Der Axel Springer Verlag war wegen der Veröffentlichung zunächst zum Abdruck einer Gegendarstellung verpflichtet worden. 'BamS‘ druckte die Entgegnung von Hirsch zwar ab, fügte aber eine redaktionelle Bemerkung hinzu. In der wurde behauptet, die Aussagen des Momper-Mitarbeiters würden sich widersprechen. Ein Kammergericht erklärte das für unzulässig. Noch nachdem bereits durch die Akteneinsicht die Unschuld von Hirsch bewiesen war, schickte 'BamS‘ einen Reporter nach Berlin, der unter falschem Namen und unter Angabe eines falschen Berufes („Ich bin Pfarrer“) bei Freunden und ehemaligen Kollegen von Hirsch vorstellig wurde, um weiteres „Beweismaterial“ zu sammeln.

In einem außergerichtlichen Verfahren gab Springer jetzt klein bei und will den Rufmord mit 50.000 Mark plus Übernahme der Rechtsanwaltskosten sühnen. Soviel Geld mußte bisher nur in zwei anderen Fällen an Presseopfer gezahlt werden: Weil eine Zeitung einem Adligen anhängen wollte, er habe seine Tochter dazu genötigt, eine uneheliche Schwangerschaft abzubrechen, und als ein Nachrichtenmagazin behauptet hatte, ein Kaufhauskönig habe sechs Bundestagsabgeordnete bestochen, damit sie für ein konstruktives Mißtrauensvotum gegen den Bundeskanzler stimmen würden.

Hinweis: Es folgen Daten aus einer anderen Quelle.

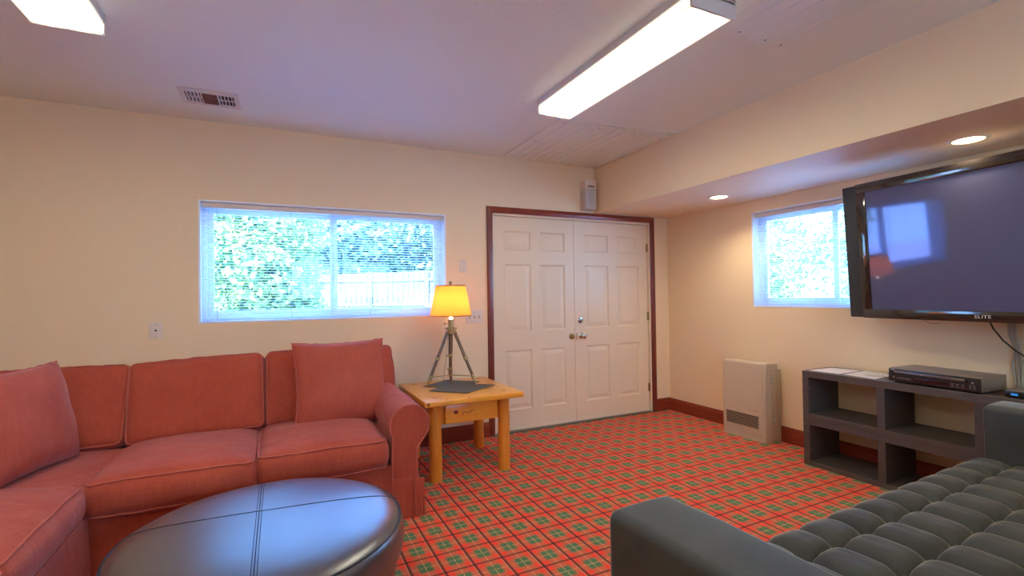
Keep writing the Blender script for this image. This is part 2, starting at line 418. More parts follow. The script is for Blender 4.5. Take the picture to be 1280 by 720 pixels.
# double door
dr = struct_root('door_1', (2.74, D, 0))
bm = bmesh.new()
box(bm, 1.797, 1.815, D, D+.15, 0, 2.07); box(bm, 3.668, 3.686, D, D+.15, 0, 2.07); box(bm, 1.797, 3.686, D, D+.15, 2.052, 2.07)
box(bm, 3.655, 3.668, D+.085, D+.10, 0, 2.052); box(bm, 1.815, 1.828, D+.085, D+.10, 0, 2.052); box(bm, 1.815, 3.668, D+.085, D+.10, 2.04, 2.052)
obj('jamb', bm, 'door_paint', dr)
obj('threshold', B(1.797, 3.686, D-.01, D+.15, 0, .012, bev=.003), 'metal_grey', dr)
YF = D+.028   # face of the leaves
def leaf_bm(x0, x1, z0, z1):
    """flat leaf with six real raised-and-fielded panels cut into it"""
    bm = bmesh.new(); w = x1-x0
    pw = (w-.115*2-.105)/2
    xs = [x0+.115, x0+.115+pw, x1-.115-pw, x1-.115]
    zs = [.205, .77, .95, 1.595, 1.73, 1.915]
    gx = [x0]+xs+[x1]; gz = [z0]+zs+[z1]
    cache = {}
    def V(x, y, z):
        k = (round(x, 5), round(y, 5), round(z, 5))
        if k not in cache: cache[k] = bm.verts.new((x, y, z))
        return cache[k]
    def quad(*p): bm.faces.new([V(*q) for q in p])
    for i in range(len(gx)-1):
        for j in range(len(gz)-1):
            a, b, c, d = gx[i], gx[i+1], gz[j], gz[j+1]
            if i in (1, 3) and j in (1, 3, 5):
                rings = [(0, 0), (.012, .011), (.022, .011), (.055, .002)]
                for (o1, y1), (o2, y2) in zip(rings, rings[1:]):
                    o = [(a+o1, c+o1), (b-o1, c+o1), (b-o1, d-o1), (a+o1, d-o1)]; n = [(a+o2, c+o2), (b-o2, c+o2), (b-o2, d-o2), (a+o2, d-o2)]
                    for k in range(4):
                        q = (k+1) % 4
                        quad((o[k][0], YF+y1, o[k][1]), (o[q][0], YF+y1, o[q][1]), (n[q][0], YF+y2, n[q][1]), (n[k][0], YF+y2, n[k][1]))
                o1, y1 = rings[-1]
                quad((a+o1, YF+y1, c+o1), (b-o1, YF+y1, c+o1), (b-o1, YF+y1, d-o1), (a+o1, YF+y1, d-o1))
            else:
                quad((a, YF, c), (b, YF, c), (b, YF, d), (a, YF, d))
    box(bm, x0, x1, YF+.0125, YF+.045, z0, z1)
    for e in ((x0, x0), (x1, x1)):
        bm.faces.new([bm.verts.new(p) for p in ((e[0], YF, z0), (e[0], YF, z1), (e[0], YF+.013, z1), (e[0], YF+.013, z0))])
    bm.faces.new([bm.verts.new(p) for p in ((x0, YF, z1), (x1, YF, z1), (x1, YF+.013, z1), (x0, YF+.013, z1))])
    return bm
lf1 = obj('door_leaf', leaf_bm(1.818, 2.717, .014, 2.048), 'door_paint', dr, smooth=False)
lf2 = obj('door_leaf', leaf_bm(2.724, 3.664, .014, 2.048), 'door_paint', dr, smooth=False)
obj('astragal', B(2.708, 2.7225, YF-.006, YF-.0005, .014, 2.048, bev=.002), 'door_paint', lf1)
def yl(bm, x, z, prof, n=20):     # lathe around -Y axis out of the leaf
    t = bmesh.new(); lathe(t, (0, 0, 0), prof, n)
    merge(bm, t, Matrix.Translation((x, YF, z)) @ Matrix.Rotation(PI/2, 4, 'X')); return bm
kn = yl(bmesh.new(), 2.788, .875, [(.031, 0), (.033, .004), (.028, .009), (.013, .014), (.012, .036), (.02, .042), (.028, .052), (.028, .064), (.018, .072), (0, .074)])
obj('door_knob', kn, 'chrome', lf2, label='chrome door knob')
db = yl(bmesh.new(), 2.778, 1.035, [(.031, 0), (.033, .005), (.026, .013), (.012, .015), (0, .016)]); box(db, 2.774, 2.782, YF-.03, YF-.012, 1.018, 1.052, bev=.003)
obj('deadbolt', db, 'chrome', lf2, label='chrome thumb-turn deadbolt')
lp = yl(bmesh.new(), 2.672, .875, [(.031, 0), (.031, .004), (.025, .007), (.008, .007), (.008, .003), (0, .003)])
obj('bore_cover', lp, 'brass', lf1, label='round brass cover over the unused lock hole')
obj('strike_plate', B(2.7245, 2.733, YF-.003, YF-.0003, .845, .905), 'brass', lf2)
for z in (.27, 1.05, 1.80):
    bm = bmesh.new(); cyl(bm, (3.666, YF-.008, z-.045), (3.666, YF-.008, z+.045), .0065, n=10)
    box(bm, 3.652, 3.667, YF-.003, YF-.0002, z-.044, z+.044); box(bm, 3.6655, 3.6685, YF-.02, YF-.002, z-.044, z+.044)
    obj('hinge', bm, 'brass', dr)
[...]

Hirsch will das Geld „auf keinen Fall privat“ verwenden. Er denkt an einen Hilfsfonds für ehemalige Stasi-Opfer, will sich aber noch mit Momper beraten: „Der wurde ja auch angegriffen“, meint Hirsch zur taz. Ralf Hirsch, der in der DDR selbst als Oppositioneller von der Staatssicherheit verfolgt worden war, arbeitet zur Zeit „leihweise“ im Büro des Ostberliner Innenstadtrats, Thomas Krüger (SPD).